While the invention has been described in connection with the above embodiments, it is not intended to limit the scope of the invention to the particular forms set forth, but on the contrary, it is intended to cover such alternatives, modifications, and equivalents as may be included within the scope of the invention. Further, the scope of the present invention fully encompasses other embodiments that may become apparent to those skilled in the art and the scope of the present invention is limited only by the appended claims.

Claims

1. A multilayer papery material container comprising:

at least one first sheet of three-dimensional structure; and

at least one second sheet fixed to the first sheet and defining empty spaces therewith,

wherein at least said second sheet is made of a papery material having a degree of extensibility of not less than 5% in all directions,

wherein said container comprises a lateral wall provided with a relief motif, and

wherein the at least one second sheet are two second sheets of extensible papery material, between which said first sheet of three-dimensional structure is interposed.

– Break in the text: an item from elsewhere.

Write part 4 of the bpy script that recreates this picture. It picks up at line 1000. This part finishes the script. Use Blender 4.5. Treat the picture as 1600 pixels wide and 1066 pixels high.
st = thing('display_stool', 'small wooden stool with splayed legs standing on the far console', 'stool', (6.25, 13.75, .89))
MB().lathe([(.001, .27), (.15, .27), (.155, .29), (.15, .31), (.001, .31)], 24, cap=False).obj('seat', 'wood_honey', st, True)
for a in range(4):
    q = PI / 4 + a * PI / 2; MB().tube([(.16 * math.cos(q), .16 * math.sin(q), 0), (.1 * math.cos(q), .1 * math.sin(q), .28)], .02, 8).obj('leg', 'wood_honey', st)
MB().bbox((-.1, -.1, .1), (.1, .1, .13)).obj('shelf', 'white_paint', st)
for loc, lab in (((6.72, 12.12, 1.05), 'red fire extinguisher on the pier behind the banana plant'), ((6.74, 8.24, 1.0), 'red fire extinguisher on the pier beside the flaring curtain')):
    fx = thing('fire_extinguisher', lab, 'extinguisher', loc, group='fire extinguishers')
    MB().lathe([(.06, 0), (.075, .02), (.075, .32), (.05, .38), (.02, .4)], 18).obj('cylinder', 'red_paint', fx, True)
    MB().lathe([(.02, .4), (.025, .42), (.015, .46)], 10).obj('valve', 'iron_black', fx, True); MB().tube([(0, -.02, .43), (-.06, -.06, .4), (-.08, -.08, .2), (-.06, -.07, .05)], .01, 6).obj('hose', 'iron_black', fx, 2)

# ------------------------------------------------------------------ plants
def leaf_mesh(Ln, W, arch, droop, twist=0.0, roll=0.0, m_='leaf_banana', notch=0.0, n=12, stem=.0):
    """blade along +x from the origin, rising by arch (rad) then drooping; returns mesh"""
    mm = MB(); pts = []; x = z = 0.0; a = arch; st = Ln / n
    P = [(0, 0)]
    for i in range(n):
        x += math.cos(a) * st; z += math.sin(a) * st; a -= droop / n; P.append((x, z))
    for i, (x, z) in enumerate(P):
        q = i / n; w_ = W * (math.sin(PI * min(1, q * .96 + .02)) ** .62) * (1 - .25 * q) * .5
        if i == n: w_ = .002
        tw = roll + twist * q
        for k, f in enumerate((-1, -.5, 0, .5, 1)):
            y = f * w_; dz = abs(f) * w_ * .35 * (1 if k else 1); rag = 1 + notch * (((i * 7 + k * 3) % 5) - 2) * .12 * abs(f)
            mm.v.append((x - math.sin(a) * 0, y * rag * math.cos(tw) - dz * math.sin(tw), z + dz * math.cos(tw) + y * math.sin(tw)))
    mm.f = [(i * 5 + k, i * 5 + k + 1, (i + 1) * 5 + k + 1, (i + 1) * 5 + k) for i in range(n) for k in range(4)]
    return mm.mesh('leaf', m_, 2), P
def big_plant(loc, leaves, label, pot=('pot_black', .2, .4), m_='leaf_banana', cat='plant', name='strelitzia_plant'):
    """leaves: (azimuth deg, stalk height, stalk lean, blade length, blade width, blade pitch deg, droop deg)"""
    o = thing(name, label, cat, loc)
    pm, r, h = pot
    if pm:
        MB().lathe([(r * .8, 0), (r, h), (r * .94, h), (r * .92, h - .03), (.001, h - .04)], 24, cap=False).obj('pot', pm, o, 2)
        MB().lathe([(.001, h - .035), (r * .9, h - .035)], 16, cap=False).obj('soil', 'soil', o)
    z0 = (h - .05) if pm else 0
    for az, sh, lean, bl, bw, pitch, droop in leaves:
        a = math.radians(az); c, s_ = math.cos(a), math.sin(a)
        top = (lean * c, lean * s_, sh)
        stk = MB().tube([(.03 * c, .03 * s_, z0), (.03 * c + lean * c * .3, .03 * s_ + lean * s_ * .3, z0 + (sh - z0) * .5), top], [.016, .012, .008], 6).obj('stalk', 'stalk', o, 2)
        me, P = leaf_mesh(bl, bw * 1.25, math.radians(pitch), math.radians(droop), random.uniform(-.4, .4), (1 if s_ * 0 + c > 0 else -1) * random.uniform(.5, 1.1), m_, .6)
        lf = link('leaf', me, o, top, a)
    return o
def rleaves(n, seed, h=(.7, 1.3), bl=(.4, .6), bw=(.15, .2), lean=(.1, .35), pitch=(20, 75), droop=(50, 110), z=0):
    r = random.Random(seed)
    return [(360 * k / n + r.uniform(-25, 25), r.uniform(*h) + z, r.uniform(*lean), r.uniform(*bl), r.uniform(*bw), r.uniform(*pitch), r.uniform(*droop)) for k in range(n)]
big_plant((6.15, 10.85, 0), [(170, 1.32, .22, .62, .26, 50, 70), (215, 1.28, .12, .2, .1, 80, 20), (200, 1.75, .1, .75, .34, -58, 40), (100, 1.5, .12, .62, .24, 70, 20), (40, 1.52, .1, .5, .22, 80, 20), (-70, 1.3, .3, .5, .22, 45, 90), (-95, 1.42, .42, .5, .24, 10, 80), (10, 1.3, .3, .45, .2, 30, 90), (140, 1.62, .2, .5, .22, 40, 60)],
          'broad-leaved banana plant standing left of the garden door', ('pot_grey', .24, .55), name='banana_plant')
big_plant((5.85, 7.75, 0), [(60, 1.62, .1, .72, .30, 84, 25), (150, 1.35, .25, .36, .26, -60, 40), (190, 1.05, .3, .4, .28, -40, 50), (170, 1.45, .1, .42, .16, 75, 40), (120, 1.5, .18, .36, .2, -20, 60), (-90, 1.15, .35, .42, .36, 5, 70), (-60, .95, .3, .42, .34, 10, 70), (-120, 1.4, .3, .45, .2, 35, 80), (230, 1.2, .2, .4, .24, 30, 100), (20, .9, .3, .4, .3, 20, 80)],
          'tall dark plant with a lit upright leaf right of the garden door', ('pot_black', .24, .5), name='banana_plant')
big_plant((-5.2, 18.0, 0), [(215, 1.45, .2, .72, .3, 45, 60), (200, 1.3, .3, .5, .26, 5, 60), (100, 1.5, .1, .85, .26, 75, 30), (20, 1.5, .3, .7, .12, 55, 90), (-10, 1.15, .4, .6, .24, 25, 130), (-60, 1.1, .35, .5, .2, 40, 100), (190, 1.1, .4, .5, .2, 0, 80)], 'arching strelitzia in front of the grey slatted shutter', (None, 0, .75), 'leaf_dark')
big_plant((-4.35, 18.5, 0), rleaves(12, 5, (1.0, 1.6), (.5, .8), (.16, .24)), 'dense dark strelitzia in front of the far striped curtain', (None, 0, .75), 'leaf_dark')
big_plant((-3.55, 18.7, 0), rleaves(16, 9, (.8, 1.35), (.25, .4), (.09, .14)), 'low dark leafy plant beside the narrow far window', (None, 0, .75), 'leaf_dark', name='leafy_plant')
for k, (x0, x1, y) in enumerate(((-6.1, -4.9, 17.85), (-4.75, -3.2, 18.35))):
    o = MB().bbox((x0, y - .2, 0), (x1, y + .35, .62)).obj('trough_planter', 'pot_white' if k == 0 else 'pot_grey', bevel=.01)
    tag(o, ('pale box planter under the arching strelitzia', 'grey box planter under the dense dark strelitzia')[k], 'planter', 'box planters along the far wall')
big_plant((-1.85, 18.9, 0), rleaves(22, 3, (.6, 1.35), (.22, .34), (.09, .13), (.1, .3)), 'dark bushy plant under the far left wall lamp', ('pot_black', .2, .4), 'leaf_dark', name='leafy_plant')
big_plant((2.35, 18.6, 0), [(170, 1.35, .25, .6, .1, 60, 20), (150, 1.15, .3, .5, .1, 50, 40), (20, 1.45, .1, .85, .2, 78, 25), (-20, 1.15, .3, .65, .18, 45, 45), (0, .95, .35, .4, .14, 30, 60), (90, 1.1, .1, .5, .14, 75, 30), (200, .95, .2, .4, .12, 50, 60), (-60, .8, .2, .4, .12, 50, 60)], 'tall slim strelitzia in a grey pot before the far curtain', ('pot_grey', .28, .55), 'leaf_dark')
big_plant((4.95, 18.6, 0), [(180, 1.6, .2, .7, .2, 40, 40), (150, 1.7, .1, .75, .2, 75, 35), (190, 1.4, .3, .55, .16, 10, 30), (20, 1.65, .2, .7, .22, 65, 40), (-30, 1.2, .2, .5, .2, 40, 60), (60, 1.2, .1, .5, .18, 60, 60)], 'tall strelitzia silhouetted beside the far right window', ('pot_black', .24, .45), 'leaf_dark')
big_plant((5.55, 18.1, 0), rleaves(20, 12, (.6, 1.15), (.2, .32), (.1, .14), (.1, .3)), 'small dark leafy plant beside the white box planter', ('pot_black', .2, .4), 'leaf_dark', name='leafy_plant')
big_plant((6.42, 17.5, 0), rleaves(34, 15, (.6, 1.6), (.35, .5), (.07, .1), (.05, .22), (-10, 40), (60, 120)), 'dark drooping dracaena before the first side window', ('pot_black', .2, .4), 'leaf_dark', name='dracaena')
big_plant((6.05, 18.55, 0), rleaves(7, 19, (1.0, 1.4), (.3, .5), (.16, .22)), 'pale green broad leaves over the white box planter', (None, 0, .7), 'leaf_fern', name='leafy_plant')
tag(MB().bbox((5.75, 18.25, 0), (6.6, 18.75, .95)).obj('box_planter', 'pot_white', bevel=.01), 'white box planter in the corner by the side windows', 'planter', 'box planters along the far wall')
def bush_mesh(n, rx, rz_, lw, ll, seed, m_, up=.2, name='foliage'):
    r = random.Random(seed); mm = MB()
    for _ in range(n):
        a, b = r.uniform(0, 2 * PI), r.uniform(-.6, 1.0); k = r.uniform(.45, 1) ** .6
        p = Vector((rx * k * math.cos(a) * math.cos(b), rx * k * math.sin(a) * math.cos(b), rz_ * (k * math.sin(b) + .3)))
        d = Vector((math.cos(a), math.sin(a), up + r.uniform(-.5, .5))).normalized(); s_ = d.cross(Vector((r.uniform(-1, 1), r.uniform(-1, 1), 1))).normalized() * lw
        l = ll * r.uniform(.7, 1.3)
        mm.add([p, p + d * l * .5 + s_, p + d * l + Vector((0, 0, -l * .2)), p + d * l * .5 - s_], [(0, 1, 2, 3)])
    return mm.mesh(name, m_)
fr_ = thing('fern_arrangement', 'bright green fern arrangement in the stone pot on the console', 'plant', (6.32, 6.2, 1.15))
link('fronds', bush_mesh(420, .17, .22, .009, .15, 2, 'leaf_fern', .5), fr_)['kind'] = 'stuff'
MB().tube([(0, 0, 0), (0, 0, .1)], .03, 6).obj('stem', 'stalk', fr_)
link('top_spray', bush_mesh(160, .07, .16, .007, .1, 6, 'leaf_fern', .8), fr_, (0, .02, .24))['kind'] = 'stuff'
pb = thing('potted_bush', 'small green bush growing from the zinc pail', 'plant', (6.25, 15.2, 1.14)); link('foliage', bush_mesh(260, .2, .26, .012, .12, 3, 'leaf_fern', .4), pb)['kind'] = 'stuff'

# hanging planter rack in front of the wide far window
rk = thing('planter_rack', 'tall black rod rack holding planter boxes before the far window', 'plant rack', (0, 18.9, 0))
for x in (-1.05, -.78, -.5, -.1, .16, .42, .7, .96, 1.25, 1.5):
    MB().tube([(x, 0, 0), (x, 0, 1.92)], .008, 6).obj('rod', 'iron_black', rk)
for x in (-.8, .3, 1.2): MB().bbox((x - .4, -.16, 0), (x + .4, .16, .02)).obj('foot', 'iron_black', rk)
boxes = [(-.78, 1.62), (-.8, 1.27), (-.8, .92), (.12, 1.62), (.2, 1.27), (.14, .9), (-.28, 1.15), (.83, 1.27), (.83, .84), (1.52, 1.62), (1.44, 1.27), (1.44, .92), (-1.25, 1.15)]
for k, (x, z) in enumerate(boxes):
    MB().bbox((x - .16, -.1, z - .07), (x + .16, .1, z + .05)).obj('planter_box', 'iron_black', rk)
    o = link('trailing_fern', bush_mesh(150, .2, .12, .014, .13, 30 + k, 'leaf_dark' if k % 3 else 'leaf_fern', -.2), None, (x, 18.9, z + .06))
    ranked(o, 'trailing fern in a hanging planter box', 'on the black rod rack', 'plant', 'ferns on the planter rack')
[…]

2. The container according to claim 1, wherein said container has a parallelepiped shape.

3. The container according to claim 1, wherein said container comprises two lateral walls each provided with a relief motif.

4. The container according to claim 1, wherein a layer of a protective material is coupled to at least one of said two second sheets.

5. The container according to claim 1, wherein said first sheet is made of a papery material having a degree of extensibility of not less than 15% in all directions.

6. The container according to claim 1, wherein the three-dimensional structure of the first sheet is a corrugated structure.